No campo parlamentar, houve muita oposição à iniciativa do governo Zema. A deputada Lohanna (PV) classificou a proposta como “eleitoreira”, sugerindo que o governador estaria “desesperado por alcançar relevância nacional” e questionou a escolha das escolas. Betão (PT) argumentou que a defesa do modelo cívico-militar possui motivações puramente ideológicas e que o problema central nas escolas não é a disciplina, mas a “falta de perspectiva dos alunos”. Ana Paula Siqueira (Rede) apontou a contradição do governo ao propor um modelo “que vai custar três vezes mais que a escola convencional”, em meio a uma crise financeira declarada. O deputado federal Rogério Correia (PT-MG) alertou para a existência de ações no Supremo Tribunal Federal (STF) sobre o tema, indicando que a tendência é a inconstitucionalidade do modelo cívico-militares.
Em contraste, Lincoln Drumond (PL) defendeu a militarização, afirmando que a própria interrupção de sua fala pelo público reforçou seu apoio: “Por isso que eu defendo a escola cívico-militar: porque vocês precisam saber a hora de falar e a hora de escutar”, declarou. Já a deputada Bella Gonçalves (Psol), por sua vez, sugeriu que o governo busca propor um debate ideológico para “dividir as escolas e as famílias”.
Contra a militarização das escolas
Em seu último informe, o Sind-UTE/MG elencou uma série de motivos para rejeitar a militarização das unidades. Para o sindicato, a escola existe para formar jovens críticos, autônomos e conscientes, valores aprendidos com diálogo e respeito às diferenças, e não “sob regulamentos de corte de cabelo, uniformes rígidos e punições inspiradas em quartéis”.
O programa é uma “cortina de fumaça” sobre a desvalorização da educação em MG, desvia recursos para gratificações de militares aposentados em vez de investir em infraestrutura e valorização dos profissionais, argumenta o sindicato. A entidade defende a verdadeira melhoria da educação por meio do fortalecimento de equipes pedagógicas, realização de concursos regulares e promoção de valorização salarial e formação continuada.

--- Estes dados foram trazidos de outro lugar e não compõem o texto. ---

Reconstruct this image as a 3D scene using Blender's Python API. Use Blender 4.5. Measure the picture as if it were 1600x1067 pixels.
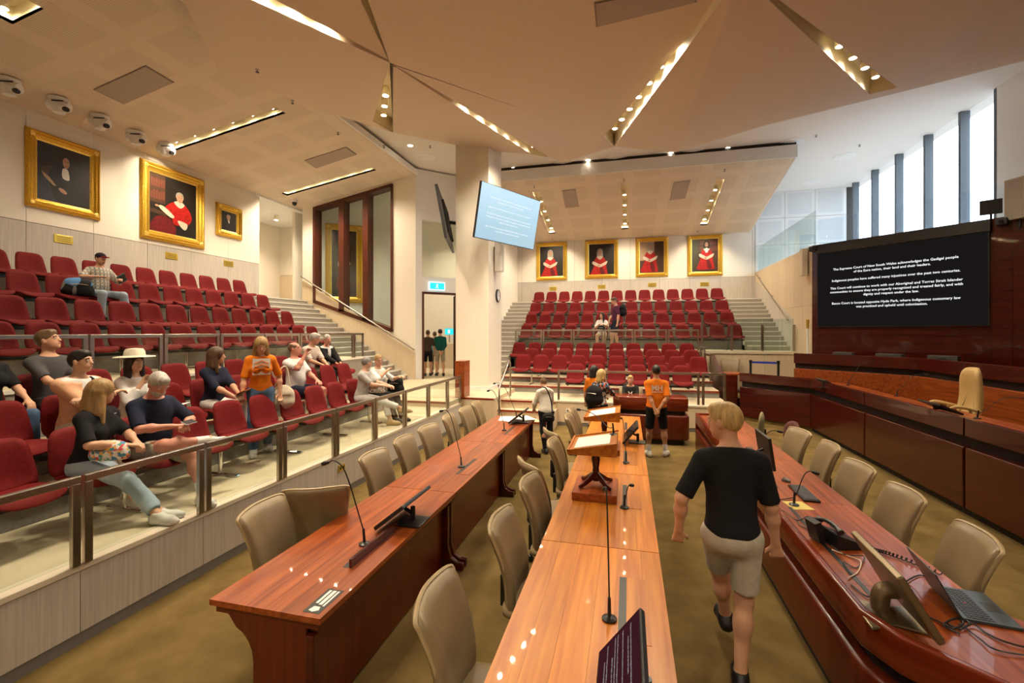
import bpy, bmesh, math, random
import numpy as np
from mathutils import Vector, Matrix, Euler
random.seed(7); np.random.seed(7)
for _o in list(bpy.data.objects):
    bpy.data.objects.remove(_o)
SC = bpy.context.scene
COL = SC.collection
# ------------------------------------------------------------------ camera
H = 2.35                      # eye height over the court floor
YAW = math.atan(181 / 711.0)  # the camera looks a little left of the room's long axis (+Y)
cam_d = bpy.data.cameras.new('camera')
cam_d.lens = 16.0; cam_d.sensor_width = 36.0; cam_d.clip_start = 0.05; cam_d.clip_end = 300
cam_d.shift_y = -15.5 / 1600
cam = bpy.data.objects.new('camera', cam_d); COL.objects.link(cam)
cam.location = (0, 0, H); cam.rotation_euler = (math.pi / 2, 0, YAW)
SC.camera = cam
# ------------------------------------------------------------------ world, exposure
W = bpy.data.worlds.new('sky'); SC.world = W; W.use_nodes = True
bgn = W.node_tree.nodes['Background']
bgn.inputs[1].default_value = 4.4
# overcast bright sky above the horizon, grey city ground below it
_tc = W.node_tree.nodes.new('ShaderNodeTexCoord'); _sp = W.node_tree.nodes.new('ShaderNodeSeparateXYZ'); _rm = W.node_tree.nodes.new('ShaderNodeValToRGB')
_mr = W.node_tree.nodes.new('ShaderNodeMapRange'); _mr.inputs[1].default_value = -1; _mr.inputs[2].default_value = 1
W.node_tree.links.new(_tc.outputs['Generated'], _sp.inputs[0]); W.node_tree.links.new(_sp.outputs['Z'], _mr.inputs[0]); W.node_tree.links.new(_mr.outputs[0], _rm.inputs[0]); W.node_tree.links.new(_rm.outputs[0], bgn.inputs[0])
_rm.color_ramp.elements[0].position = 0.49; _rm.color_ramp.elements[0].color = (0.27, 0.27, 0.27, 1)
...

O Sind-UTE também contestou o argumento de que o programa traria mais segurança às escolas. “Não melhora segurança, apenas criminaliza a juventude”, afirmou o sindicato, que vê na presença de ex-policiais o reforço de uma lógica punitivista. O Sind-UTE destacou que a militarização amplifica preconceitos e violações de direitos, com casos documentados de agressão, ameaças, censura e assédio em unidades cívico-militares.

Por fim, o Sind-UTE afirma que o programa de militarização é inconstitucional e alvo de ações judiciais, citando parecer do Ministério Público Federal que considera ilegais as escolas cívico-militares por ausência de fundamentos legais na Lei de Diretrizes e Bases da Educação e na Constituição.
O recuo do governo, com a suspensão das assembleias de adesão dias após a intensa mobilização e a ação judicial proposta pelo Sind-UTE, sinaliza a vitória da mobilização popular e a necessidade de revisar a proposta diante da forte oposição e dos questionamentos levantados. A comunidade educacional aguarda as “novas diretrizes” prometidas pela SEE, com a expectativa de que o projeto de militarização das escolas seja abandonado definitivamente pelo governo estadual.
Entretanto, Zema promete seguir com as consultas: “chegamos à conclusão de que o prazo ficou exíguo, está coincidindo com o período de férias, muitos pais já tinham programado viagens e não conseguiram participar”, afirmou o governador. Em seguida disse acreditar no projeto e prometeu retomar as consultas após o recesso escolar.